A selective sensor based on Au nanoparticles-graphene oxide-poly(2,6-pyridinedicarboxylic acid) composite for simultaneous electrochemical determination of ascorbic acid, dopamine, and uric acid

Abstract

A new strategy based on gold nanoparticles (AuNPs), poly(2,6-pyridinedicarboxylic acid) (P(PDA)), and a graphene oxide (GO)-modified glassy carbon electrode (GCE/AuNPs/P(PDA)-GO) for the simultaneous electrochemical determination of ascorbic acid (AA), dopamine (DA), and uric acid (UA) was proposed in this study.
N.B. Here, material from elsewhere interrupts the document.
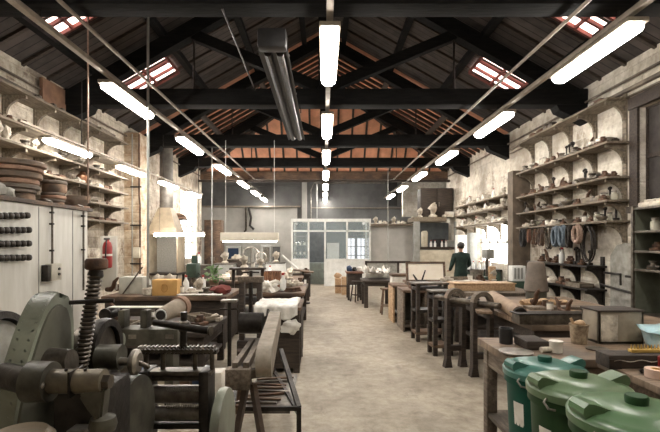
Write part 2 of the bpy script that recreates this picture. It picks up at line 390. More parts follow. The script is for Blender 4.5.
# side windows
def wind(num, x, y0, y1, z0, z1, nv, nh, m, fm):
    b = MB(); t = .03
    for i in range(nv+1):
        y = y0+(y1-y0)*i/nv; b.box(x-.03, x+.03, y-t, y+t, z0, z1)
    for i in range(nh+1):
        z = z0+(z1-z0)*i/nh; b.box(x-.03, x+.03, y0, y1, z-t, z+t)
    w = struct(b.build('window_%d' % num, fm)); g = MB(); g.box(x-.006, x+.006, y0, y1, z0, z1); g.build('window_pane', m, w); return w
wind(5, -WX-.2, 14.4, 16.2, 1.15, 3.45, 3, 4, DAY, WHITE)
wind(6, WX+.2, 11.1, 13.6, 1.15, 2.3, 4, 2, DAY, WHITE)
w7 = wind(7, WX+.12, 5.0, 6.55, 2.25, 3.72, 2, 2, mat('dark_shutter', (.05,.042,.036), (.025,.02,.018), .8), W_DARK)
b = MB(); b.box(WX-.06, WX+.02, 4.9, 6.72, 3.72, 3.9); b.box(WX-.04, WX+.02, 6.55, 6.72, 2.15, 3.72); b.box(WX-.1, WX+.02, 4.9, 6.7, 2.15, 2.25); struct(b.build('trim_9', W_DARK))
# ledges and conduits along the walls
b = MB(); b.box(WX-.07, WX, 5.0, 11, 4.02, 4.07); b.cyl((WX-.05, 4.5, 4.2), (WX-.05, 16.5, 4.2), .02); b.cyl((WX-.05, 4.5, 3.93), (WX-.05, 11, 3.93), .018)
struct(b.build('trim_10', W_GREY))
b = MB(); b.box(-WX, -WX+.06, 4.0, 9.8, 4.05, 4.1); b.cyl((-WX+.05, 4.2, 4.22), (-WX+.05, 16.5, 4.22), .02)
struct(b.build('trim_11', W_GREY))
b = MB(); b.box(WX-.4, WX, 10.02, 10.3, 0, 3.35); struct(b.build('trim_12', mat('brown_pillar', (.17,.13,.095), (.09,.07,.05), .8, scale=4)))
b = MB(); b.box(-WX, -WX+.35, 10.35, 10.9, 0, 4.3); struct(b.build('trim_13', wallmat('pillar_plaster', (.62,.53,.40), (.34,.22,.13), (.36,.22,.13), (.42,.33,.24), .64)))

# trusses
TR = [(4.66,'first, nearest the viewer, cut by the top of the frame'),(7.96,'second from the viewer, the widest shown whole'),(11.27,'third from the viewer, against orange boards'),(14.3,'farthest of the four, by the hip')]
for k, (y, w) in enumerate(TR):
    t = thing('roof_truss', 'black timber roof truss, '+w, 'roof truss', (0, y, 4.16))
    MB().box(-WX, WX, -.14, .14, 0, .29, .015).build('tie_beam', W_BEAM, t)
    for s in (-1, 1):
        MB().beam((s*(WX), 0, slope_z(WX)-4.16-.28), (s*.05, 0, RZ-4.16-.28), .2, .26).build('rafter', W_BEAM, t)
        MB().beam((s*.1, 0, .35), (s*2.35, 0, slope_z(2.35)-4.16-.38), .16, .18).build('strut', W_BEAM, t)
        MB().cyl((s*2.35, 0, .29), (s*2.35, 0, slope_z(2.35)-4.16-.4), .018).build('tie_rod', IRON, t)
        MB().prism([(s*WX, 0), (s*(WX-.55), 0), (s*(WX-.5), -.1), (s*WX, -.32)], 'Y', -.12, .12).build('corbel', W_BEAM, t)
    MB().box(-.1, .1, -.1, .1, .29, RZ-4.16-.3).build('king_post', W_BEAM, t)

# ------------------------------------------------------------------ lighting rows
def make_lamp(L=1.5, w=.2):
    r = thing('strip_light', 'strip light', 'ceiling lamp')
    h = MB(); h.box(-w/2-.01, w/2+.01, -L/2-.02, L/2+.02, 0, .05, .012); h.build('housing', RAIL, r)
    d = MB(); b = bmesh.new(); bmesh.ops.create_cube(b, size=1)
    for v in b.verts:
        v.co.x *= w; v.co.y *= L; v.co.z = (v.co.z-.5)*.085
        if v.co.z < -.01: v.co.x *= .72; v.co.y *= .965
    bmesh.ops.bevel(b, geom=b.edges[:], offset=.022, segments=2, affect='EDGES'); d.merge(b); d.build('diffuser', LAMP, r)
    c = MB(); c.cyl((0, -.5, .05), (0, -.5, .11), .012); c.cyl((0, .5, .05), (0, .5, .11), .012); c.build('bracket', IRON, r)
    return r
PROTO['lamp'] = [make_lamp, None]
ORD = ['nearest','second','third','fourth','fifth','sixth','seventh','eighth']
def lamprow(x, z, ys, rowname, sc=1.0, vis0=0, group=None):
    for i, y in enumerate(ys):
        j = i-vis0
        lab = 'white strip light, %s lamp %s' % (ORD[j] if j >= 0 else 'overhead', rowname)
        place('lamp', (x, y, z), 0, sc, lab)
lamprow(0.06, 3.9, [2.2, 5.22, 8.28, 11.2, 14.2, 17.2, 20.0, 22.3], 'in the central row', vis0=1)
lamprow(3.12, 3.9, [2.0, 5.13, 8.15, 11.25, 14.4, 17.6, 20.6], 'in the right row', vis0=1)
lamprow(-3.0, 3.9, [3.1, 6.8, 9.9, 13.1, 16.4, 19.3, 22.0], 'in the left row', vis0=1)
lamprow(-4.02, 3.22, [6.95, 9.2, 11.4, 13.6], 'in the low row in front of the left wall shelves', sc=.78)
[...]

The composite electrode was characterized using scanning electron microscopy (SEM), X-ray photoelectron spectroscopy (XPS), cyclic voltammetry (CV), electrochemical impedance spectroscopy (EIS), and differential pulse voltammetry (DPV). The GCE/AuNPs/P(PDA)/GO exhibited good electrochemical behavior towards the electrocatalysis of AA, DA, and UA due to the synergistic effects between P(PDA), GO, and AuNPs. The electro-oxidation signals appeared as three clearly seperated peaks with remarkable peak potential differences of 0.161 V (AA–DA), 0.336 V (AA–UA), and 0.175 V (DA–UA). The linear responses of AA, DA, and UA were in the concentration ranges of 6.0 to 2400.0, 0.05 to 100.0, and 0.5 to 150.0 µmol L‒1 with the detection limits of 1.764, 0.017, and 0.160 µmol L‒1, respectively. The sensor was used for the voltammetric determination of AA, DA, and UA in human urine samples using the standard addition method with satisfactory results.